Sadly, some scammers are even known to impersonate family members and friends, making you think a loved one is in trouble with the law or in financial trouble and needs your help to make it right.

On the other side of the coin is the “too-good-to-be-true” scam, telling you you’ve won a prize of large cash value — and all you need to do is send a smaller (but still sizable) amount of cash to claim it.

Here are a few tips you can use to recognize the scams, avoid becoming a victim and perhaps help others avoid becoming a victim, too.

• Don’t rely on the caller ID. Technology now allows scammers to make it appear like the call is coming from a legitimate number belonging to the company or agency.

• Be cautious of all unsolicited calls. Legitimate communications from utilities, the government, the IRS, your bank and most other agencies that might be impersonated will come through the mail.

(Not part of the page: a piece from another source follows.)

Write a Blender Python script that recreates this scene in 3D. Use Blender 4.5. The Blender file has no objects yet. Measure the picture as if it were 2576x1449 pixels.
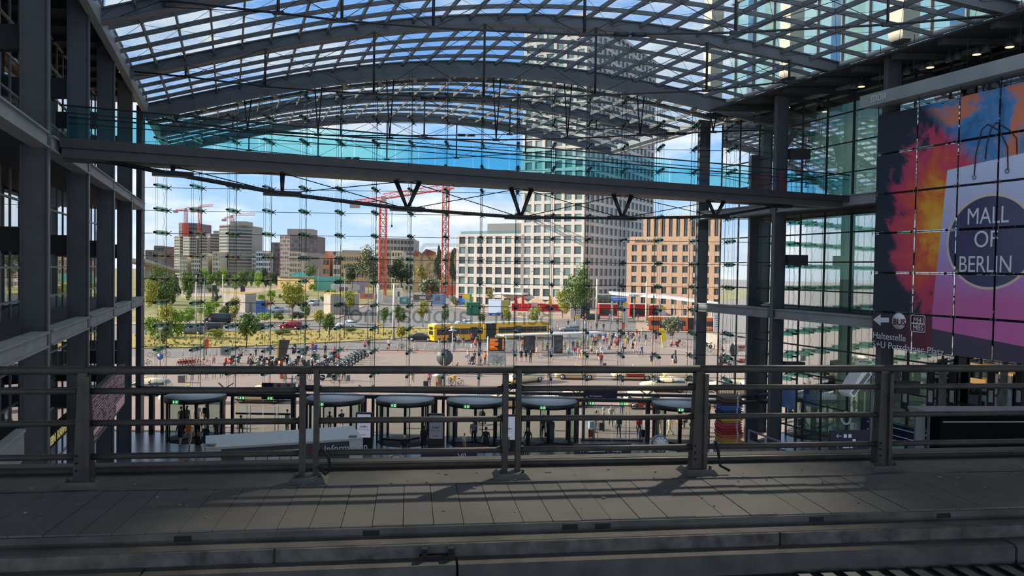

• Hang up on suspected scams, look up a legitimate number for the company or agency, and ask questions.

• Never go purchase a pre-paid gift card to pay a caller who says you owe a debt. That will never happen with a legitimate company or agency.

• Never succumb to pressure to commit right away. That’s a scam tactic.

• Put your phone number on the National Do Not Call Registry (888-382-1222). It won’t stop spam calls, but it will make them easier to spot, because legitimate telemarketers won’t call you.

• Don’t follow instructions on prerecorded messages.

• Don’t give out personal or financial data to callers you don’t know.

• Don’t pay registration or shipping charges to get a supposed free product or prize.

• Report suspected scams to the Federal Communications Commission by calling 888-225-5322.